## Problem requirements
Please copy all the lines that follow, word for word.

** START Information provided **

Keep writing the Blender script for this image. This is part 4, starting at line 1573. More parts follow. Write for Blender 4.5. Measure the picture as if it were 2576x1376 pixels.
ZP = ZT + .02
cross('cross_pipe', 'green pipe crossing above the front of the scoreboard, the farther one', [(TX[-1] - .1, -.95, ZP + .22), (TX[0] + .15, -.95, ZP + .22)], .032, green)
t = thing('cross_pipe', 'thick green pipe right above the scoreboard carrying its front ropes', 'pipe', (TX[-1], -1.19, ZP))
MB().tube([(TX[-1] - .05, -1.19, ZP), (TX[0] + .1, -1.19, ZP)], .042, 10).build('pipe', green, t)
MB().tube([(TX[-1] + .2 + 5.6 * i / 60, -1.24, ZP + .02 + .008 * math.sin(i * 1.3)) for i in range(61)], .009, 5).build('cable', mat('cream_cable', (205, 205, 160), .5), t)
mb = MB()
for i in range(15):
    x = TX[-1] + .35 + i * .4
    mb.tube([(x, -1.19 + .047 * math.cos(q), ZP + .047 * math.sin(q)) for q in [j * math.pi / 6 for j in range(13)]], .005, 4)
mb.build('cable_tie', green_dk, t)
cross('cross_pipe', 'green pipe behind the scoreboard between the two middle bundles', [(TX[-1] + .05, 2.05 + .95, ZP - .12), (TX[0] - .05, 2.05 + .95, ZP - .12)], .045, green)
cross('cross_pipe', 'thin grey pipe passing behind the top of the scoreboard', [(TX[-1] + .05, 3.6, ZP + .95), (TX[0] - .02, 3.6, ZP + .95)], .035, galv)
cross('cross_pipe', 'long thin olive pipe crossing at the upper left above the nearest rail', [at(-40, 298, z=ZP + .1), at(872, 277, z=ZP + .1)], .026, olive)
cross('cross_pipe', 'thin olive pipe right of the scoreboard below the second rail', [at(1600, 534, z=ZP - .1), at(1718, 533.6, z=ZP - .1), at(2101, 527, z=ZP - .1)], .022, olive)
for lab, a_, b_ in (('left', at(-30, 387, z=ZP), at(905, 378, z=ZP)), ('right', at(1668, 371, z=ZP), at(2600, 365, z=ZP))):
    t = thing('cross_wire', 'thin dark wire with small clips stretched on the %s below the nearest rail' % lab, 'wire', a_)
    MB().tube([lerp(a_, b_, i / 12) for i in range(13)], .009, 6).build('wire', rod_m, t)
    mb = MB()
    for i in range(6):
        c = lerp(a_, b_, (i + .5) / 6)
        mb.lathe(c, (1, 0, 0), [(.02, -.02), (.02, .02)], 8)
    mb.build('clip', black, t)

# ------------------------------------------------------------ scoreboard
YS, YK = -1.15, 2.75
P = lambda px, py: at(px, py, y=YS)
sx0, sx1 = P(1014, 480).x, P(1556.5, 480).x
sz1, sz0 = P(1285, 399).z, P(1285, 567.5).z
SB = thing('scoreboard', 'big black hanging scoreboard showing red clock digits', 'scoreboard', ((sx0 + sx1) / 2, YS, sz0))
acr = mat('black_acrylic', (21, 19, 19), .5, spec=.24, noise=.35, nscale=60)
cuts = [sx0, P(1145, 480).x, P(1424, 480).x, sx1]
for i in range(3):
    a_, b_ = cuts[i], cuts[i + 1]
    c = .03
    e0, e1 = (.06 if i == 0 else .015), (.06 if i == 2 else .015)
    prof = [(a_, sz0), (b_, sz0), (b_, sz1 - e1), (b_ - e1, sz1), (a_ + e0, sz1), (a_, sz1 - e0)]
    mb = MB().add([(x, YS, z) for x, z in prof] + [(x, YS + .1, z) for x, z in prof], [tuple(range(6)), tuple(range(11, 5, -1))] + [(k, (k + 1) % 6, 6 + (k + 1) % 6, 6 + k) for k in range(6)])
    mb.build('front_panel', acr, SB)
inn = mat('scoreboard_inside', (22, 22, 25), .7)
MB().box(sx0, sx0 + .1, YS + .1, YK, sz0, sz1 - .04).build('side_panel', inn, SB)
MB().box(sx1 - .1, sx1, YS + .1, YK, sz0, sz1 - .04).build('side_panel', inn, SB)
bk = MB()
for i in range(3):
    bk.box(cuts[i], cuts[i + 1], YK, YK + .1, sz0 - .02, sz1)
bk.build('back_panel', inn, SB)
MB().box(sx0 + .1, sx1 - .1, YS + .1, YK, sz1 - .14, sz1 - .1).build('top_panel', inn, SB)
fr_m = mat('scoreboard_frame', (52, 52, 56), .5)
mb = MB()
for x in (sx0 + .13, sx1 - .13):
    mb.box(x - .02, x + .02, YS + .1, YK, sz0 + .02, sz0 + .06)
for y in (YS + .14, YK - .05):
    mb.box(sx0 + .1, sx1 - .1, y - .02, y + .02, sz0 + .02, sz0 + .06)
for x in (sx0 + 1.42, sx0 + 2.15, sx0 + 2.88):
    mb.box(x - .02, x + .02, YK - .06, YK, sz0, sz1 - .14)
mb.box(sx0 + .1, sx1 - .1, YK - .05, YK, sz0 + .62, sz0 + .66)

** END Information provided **

## Response to the exercise
Keep writing the Blender script for this image. This is part 4, starting at line 1573. More parts follow. Write for Blender 4.5. Measure the picture as if it were 2576x1376 pixels.
ZP = ZT + .02
cross('cross_pipe', 'green pipe crossing above the front of the scoreboard, the farther one', [(TX[-1] - .1, -.95, ZP + .22), (TX[0] + .15, -.95, ZP + .22)], .032, green)
t = thing('cross_pipe', 'thick green pipe right above the scoreboard carrying its front ropes', 'pipe', (TX[-1], -1.19, ZP))
MB().tube([(TX[-1] - .05, -1.19, ZP), (TX[0] + .1, -1.19, ZP)], .042, 10).build('pipe', green, t)
MB().tube([(TX[-1] + .2 + 5.6 * i / 60, -1.24, ZP + .02 + .008 * math.sin(i * 1.3)) for i in range(61)], .009, 5).build('cable', mat('cream_cable', (205, 205, 160), .5), t)
mb = MB()
for i in range(15):
    x = TX[-1] + .35 + i * .4
    mb.tube([(x, -1.19 + .047 * math.cos(q), ZP + .047 * math.sin(q)) for q in [j * math.pi / 6 for j in range(13)]], .005, 4)
mb.build('cable_tie', green_dk, t)
cross('cross_pipe', 'green pipe behind the scoreboard between the two middle bundles', [(TX[-1] + .05, 2.05 + .95, ZP - .12), (TX[0] - .05, 2.05 + .95, ZP - .12)], .045, green)
cross('cross_pipe', 'thin grey pipe passing behind the top of the scoreboard', [(TX[-1] + .05, 3.6, ZP + .95), (TX[0] - .02, 3.6, ZP + .95)], .035, galv)
cross('cross_pipe', 'long thin olive pipe crossing at the upper left above the nearest rail', [at(-40, 298, z=ZP + .1), at(872, 277, z=ZP + .1)], .026, olive)
cross('cross_pipe', 'thin olive pipe right of the scoreboard below the second rail', [at(1600, 534, z=ZP - .1), at(1718, 533.6, z=ZP - .1), at(2101, 527, z=ZP - .1)], .022, olive)
for lab, a_, b_ in (('left', at(-30, 387, z=ZP), at(905, 378, z=ZP)), ('right', at(1668, 371, z=ZP), at(2600, 365, z=ZP))):
    t = thing('cross_wire', 'thin dark wire with small clips stretched on the %s below the nearest rail' % lab, 'wire', a_)
    MB().tube([lerp(a_, b_, i / 12) for i in range(13)], .009, 6).build('wire', rod_m, t)
    mb = MB()
    for i in range(6):
        c = lerp(a_, b_, (i + .5) / 6)
        mb.lathe(c, (1, 0, 0), [(.02, -.02), (.02, .02)], 8)
    mb.build('clip', black, t)

# ------------------------------------------------------------ scoreboard
YS, YK = -1.15, 2.75
P = lambda px, py: at(px, py, y=YS)
sx0, sx1 = P(1014, 480).x, P(1556.5, 480).x
sz1, sz0 = P(1285, 399).z, P(1285, 567.5).z
SB = thing('scoreboard', 'big black hanging scoreboard showing red clock digits', 'scoreboard', ((sx0 + sx1) / 2, YS, sz0))
acr = mat('black_acrylic', (21, 19, 19), .5, spec=.24, noise=.35, nscale=60)
cuts = [sx0, P(1145, 480).x, P(1424, 480).x, sx1]
for i in range(3):
    a_, b_ = cuts[i], cuts[i + 1]
    c = .03
    e0, e1 = (.06 if i == 0 else .015), (.06 if i == 2 else .015)
    prof = [(a_, sz0), (b_, sz0), (b_, sz1 - e1), (b_ - e1, sz1), (a_ + e0, sz1), (a_, sz1 - e0)]
    mb = MB().add([(x, YS, z) for x, z in prof] + [(x, YS + .1, z) for x, z in prof], [tuple(range(6)), tuple(range(11, 5, -1))] + [(k, (k + 1) % 6, 6 + (k + 1) % 6, 6 + k) for k in range(6)])
    mb.build('front_panel', acr, SB)
inn = mat('scoreboard_inside', (22, 22, 25), .7)
MB().box(sx0, sx0 + .1, YS + .1, YK, sz0, sz1 - .04).build('side_panel', inn, SB)
MB().box(sx1 - .1, sx1, YS + .1, YK, sz0, sz1 - .04).build('side_panel', inn, SB)
bk = MB()
for i in range(3):
    bk.box(cuts[i], cuts[i + 1], YK, YK + .1, sz0 - .02, sz1)
bk.build('back_panel', inn, SB)
MB().box(sx0 + .1, sx1 - .1, YS + .1, YK, sz1 - .14, sz1 - .1).build('top_panel', inn, SB)
fr_m = mat('scoreboard_frame', (52, 52, 56), .5)
mb = MB()
for x in (sx0 + .13, sx1 - .13):
    mb.box(x - .02, x + .02, YS + .1, YK, sz0 + .02, sz0 + .06)
for y in (YS + .14, YK - .05):
    mb.box(sx0 + .1, sx1 - .1, y - .02, y + .02, sz0 + .02, sz0 + .06)
for x in (sx0 + 1.42, sx0 + 2.15, sx0 + 2.88):
    mb.box(x - .02, x + .02, YK - .06, YK, sz0, sz1 - .14)
mb.box(sx0 + .1, sx1 - .1, YK - .05, YK, sz0 + .62, sz0 + .66)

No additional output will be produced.